REQUIRED TASK:
Within the data that follows, how many lines carry the string "from"? Give the number alone.

INFORMATION PROVIDED:
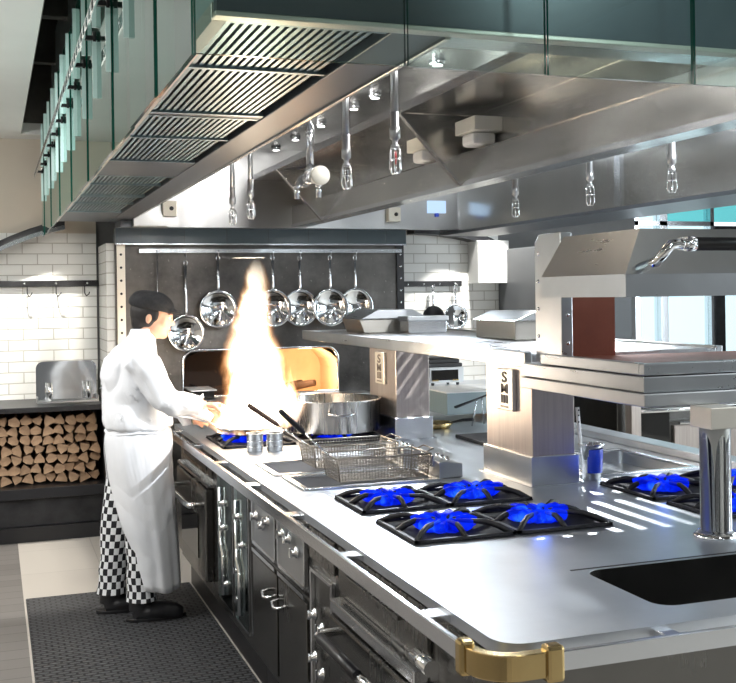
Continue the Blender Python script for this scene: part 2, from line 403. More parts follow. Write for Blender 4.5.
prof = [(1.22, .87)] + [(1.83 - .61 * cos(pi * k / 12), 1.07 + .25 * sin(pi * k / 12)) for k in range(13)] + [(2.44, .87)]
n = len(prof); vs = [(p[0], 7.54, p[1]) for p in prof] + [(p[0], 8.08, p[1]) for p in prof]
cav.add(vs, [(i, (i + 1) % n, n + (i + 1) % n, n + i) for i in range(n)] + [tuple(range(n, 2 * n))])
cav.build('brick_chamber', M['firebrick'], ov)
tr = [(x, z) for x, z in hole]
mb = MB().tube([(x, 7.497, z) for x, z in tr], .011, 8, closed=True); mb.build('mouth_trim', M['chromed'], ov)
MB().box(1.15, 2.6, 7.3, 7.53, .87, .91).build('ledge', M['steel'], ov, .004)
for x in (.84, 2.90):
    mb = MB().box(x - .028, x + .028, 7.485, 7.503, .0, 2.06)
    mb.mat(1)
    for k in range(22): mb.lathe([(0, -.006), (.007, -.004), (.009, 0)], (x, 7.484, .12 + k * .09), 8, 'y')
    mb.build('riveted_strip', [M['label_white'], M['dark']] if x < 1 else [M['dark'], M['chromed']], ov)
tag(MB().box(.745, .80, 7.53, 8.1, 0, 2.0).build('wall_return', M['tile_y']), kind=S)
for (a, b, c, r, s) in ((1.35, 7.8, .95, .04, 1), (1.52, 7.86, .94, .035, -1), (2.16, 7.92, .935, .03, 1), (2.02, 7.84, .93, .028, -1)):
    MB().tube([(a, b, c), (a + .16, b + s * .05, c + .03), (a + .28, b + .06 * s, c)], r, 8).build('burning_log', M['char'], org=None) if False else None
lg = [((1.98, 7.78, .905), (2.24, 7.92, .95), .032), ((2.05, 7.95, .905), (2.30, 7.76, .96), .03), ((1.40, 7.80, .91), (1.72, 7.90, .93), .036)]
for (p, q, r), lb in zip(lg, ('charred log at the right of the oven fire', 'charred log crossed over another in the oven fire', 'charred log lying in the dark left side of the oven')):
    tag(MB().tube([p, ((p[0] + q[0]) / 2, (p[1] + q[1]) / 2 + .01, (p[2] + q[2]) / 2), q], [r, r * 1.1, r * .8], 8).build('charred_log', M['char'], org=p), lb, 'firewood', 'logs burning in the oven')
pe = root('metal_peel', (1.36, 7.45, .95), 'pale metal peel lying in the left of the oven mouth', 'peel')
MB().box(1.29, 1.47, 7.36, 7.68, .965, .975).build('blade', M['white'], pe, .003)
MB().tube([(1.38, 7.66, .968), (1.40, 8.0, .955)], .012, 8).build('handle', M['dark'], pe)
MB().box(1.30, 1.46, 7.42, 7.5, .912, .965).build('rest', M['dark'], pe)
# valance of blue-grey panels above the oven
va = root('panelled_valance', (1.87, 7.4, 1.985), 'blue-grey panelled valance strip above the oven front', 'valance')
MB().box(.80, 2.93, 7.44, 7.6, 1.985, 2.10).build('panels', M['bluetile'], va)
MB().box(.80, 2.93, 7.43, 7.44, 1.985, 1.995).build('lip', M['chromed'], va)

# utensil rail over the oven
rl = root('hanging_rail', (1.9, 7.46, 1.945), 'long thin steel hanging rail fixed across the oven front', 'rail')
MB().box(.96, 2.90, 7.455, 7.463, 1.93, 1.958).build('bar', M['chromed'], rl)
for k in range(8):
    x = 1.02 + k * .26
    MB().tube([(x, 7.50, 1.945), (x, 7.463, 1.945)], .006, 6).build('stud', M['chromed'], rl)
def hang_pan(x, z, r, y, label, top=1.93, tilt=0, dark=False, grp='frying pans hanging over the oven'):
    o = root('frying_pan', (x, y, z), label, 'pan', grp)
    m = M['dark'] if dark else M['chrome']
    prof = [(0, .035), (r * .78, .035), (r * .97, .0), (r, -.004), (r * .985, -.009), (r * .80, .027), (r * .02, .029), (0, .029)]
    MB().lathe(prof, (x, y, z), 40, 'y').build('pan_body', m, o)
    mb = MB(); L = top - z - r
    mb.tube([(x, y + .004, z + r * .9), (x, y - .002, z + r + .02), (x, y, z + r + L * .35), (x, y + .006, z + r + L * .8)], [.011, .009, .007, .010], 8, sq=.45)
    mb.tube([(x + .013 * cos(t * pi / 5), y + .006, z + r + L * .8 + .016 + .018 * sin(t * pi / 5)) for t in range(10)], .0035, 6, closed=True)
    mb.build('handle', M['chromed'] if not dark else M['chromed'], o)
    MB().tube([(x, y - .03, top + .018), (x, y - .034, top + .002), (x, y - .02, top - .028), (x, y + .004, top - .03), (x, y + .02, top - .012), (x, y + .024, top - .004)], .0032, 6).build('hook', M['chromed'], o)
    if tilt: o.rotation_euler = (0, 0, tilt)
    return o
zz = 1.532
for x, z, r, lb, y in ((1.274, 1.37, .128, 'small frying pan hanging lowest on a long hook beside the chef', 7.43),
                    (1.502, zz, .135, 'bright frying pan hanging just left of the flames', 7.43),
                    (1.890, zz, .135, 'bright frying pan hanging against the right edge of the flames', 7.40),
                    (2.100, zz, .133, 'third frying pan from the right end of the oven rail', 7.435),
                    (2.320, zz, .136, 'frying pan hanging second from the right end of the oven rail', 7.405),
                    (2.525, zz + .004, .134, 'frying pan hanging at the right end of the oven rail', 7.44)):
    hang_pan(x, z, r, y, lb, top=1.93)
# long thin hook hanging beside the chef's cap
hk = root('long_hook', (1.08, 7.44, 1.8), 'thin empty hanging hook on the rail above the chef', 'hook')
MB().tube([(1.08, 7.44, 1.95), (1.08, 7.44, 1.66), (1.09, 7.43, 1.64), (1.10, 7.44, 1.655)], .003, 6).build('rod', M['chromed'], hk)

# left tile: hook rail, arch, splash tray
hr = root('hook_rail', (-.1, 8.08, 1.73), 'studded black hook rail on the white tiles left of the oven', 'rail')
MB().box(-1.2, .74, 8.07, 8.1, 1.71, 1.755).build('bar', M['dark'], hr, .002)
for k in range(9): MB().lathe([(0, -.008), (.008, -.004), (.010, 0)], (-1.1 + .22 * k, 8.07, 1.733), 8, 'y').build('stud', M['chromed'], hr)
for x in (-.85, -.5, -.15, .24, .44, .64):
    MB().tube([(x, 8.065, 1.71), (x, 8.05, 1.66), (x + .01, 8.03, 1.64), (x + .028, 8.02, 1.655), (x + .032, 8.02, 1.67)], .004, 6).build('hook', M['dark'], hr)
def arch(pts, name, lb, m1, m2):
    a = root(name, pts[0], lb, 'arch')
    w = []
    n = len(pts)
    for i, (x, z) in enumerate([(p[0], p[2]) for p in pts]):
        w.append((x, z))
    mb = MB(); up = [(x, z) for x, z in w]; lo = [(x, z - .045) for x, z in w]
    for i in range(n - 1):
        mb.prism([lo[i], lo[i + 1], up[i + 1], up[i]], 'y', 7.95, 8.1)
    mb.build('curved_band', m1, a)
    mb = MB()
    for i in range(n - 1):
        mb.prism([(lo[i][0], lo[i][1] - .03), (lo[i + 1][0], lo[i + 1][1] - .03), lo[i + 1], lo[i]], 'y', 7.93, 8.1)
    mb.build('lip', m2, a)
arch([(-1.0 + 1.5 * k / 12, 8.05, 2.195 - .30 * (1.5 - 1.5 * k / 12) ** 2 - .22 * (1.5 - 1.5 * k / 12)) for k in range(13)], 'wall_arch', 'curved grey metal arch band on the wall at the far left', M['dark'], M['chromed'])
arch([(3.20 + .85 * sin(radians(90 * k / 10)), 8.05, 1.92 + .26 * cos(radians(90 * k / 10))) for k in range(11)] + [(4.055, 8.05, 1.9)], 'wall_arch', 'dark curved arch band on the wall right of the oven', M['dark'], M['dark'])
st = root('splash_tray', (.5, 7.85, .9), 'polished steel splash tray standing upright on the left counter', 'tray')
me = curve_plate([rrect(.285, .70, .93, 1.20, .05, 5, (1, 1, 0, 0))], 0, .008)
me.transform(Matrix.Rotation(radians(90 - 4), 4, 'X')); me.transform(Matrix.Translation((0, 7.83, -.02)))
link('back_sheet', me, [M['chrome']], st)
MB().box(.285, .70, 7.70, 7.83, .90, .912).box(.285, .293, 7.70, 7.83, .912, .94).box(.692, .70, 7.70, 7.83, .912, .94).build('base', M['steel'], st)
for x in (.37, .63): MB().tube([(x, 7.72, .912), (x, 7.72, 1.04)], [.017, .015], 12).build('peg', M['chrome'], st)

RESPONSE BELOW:
3